26
Aug
Fannie, Freddie, and the Credit Crisis
John Mauldin
Aug 25, 2008
Let’s turn to Fannie (FNM) and Freddie (FRE). There must be some people who think their shareholders won’t lose everything, as their shares still actually trade. This just goes to show that you can fool some of the people some of the time. And as we’ll see, some of those people are very serious institutions.
It’s almost a foregone conclusion that the US Treasury will have to step in and essentially nationalize the 2 government-sponsored enterprises. The estimated losses in these 2 firms are far beyond what they could raise in a traditional market. And the longer the government waits, the worse the situation is likely to get.
Moody’s downgraded the preferred stock in these firms to almost junk levels because of the increased likelihood of “direct support” from the US Treasury. Depending on the nature of the support, this could wipe out holders of both common and preferred.

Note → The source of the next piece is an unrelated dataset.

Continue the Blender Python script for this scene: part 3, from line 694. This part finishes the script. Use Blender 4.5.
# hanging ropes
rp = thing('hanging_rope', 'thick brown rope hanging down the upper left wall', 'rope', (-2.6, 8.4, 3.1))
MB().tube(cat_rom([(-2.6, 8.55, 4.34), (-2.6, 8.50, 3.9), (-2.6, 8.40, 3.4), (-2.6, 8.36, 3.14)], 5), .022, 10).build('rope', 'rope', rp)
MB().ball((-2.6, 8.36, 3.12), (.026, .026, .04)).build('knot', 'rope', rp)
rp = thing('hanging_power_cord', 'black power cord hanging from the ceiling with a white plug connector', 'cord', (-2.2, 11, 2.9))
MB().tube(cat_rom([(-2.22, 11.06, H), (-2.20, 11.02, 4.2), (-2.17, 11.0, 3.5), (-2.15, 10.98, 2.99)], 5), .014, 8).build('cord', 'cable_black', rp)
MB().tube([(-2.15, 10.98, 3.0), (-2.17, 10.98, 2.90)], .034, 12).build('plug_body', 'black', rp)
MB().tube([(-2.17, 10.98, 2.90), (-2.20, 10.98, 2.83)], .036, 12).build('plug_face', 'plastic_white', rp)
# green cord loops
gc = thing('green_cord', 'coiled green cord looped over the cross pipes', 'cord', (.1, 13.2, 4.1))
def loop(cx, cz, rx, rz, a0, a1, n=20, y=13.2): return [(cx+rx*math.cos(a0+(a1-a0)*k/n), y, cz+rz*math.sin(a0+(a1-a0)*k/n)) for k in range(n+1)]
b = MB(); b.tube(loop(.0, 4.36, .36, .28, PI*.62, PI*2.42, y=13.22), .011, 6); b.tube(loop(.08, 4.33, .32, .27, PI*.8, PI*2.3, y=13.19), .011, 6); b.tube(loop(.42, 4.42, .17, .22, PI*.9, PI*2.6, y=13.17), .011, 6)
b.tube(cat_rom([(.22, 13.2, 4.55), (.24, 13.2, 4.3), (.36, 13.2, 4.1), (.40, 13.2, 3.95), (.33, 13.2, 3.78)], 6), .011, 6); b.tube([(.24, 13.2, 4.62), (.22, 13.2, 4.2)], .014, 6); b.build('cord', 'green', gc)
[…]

The preferred shares have already lost half their value since June 30 on speculation that an intervention would mean a stop in dividend payments (highly likely) - and that issuance of new preferred would take preference over current preferred.
Interestingly, this would put more pressure on the banking system, as many banks hold GSEs’ preferred shares as assets, choosing to get a little extra return over more conservative traditional assets.
Of course, Fannie and Freddie’s preferred were considered safe just a few months ago, with the best ratings from Moody’s. Bloomberg notes:
“Regional banks, including Midwest Bank Holdings (MBHI), Sovereign (SOV) and Frontier Financial (FTBK), may have the most to lose… Midwest has $67.5 million, or as much as 23% of its risk-weighted assets, in the preferred stock, while Sovereign owns about $623 million and Frontier about $5 million.”
It’s doubtful that banks holding these assets have written them down - but a downgrade will almost certainly force them to do so in the near future. For the record, Fannie Mae has 17 classes of preferred stock, with more than 600 million shares outstanding. Freddie Mac has 24 classes of preferred stock, with about 460 million shares outstanding. The existing shares are trading worse than junk bonds, paying 17% to 19%.
And it may be a total write-off. It’s hard to imagine how Treasury Secretary Paulson, or a new Treasury Secretary next year, could put US taxpayers’ money in these companies at risk without wiping out the current common and preferred shareholders.
The justified outrage would be huge.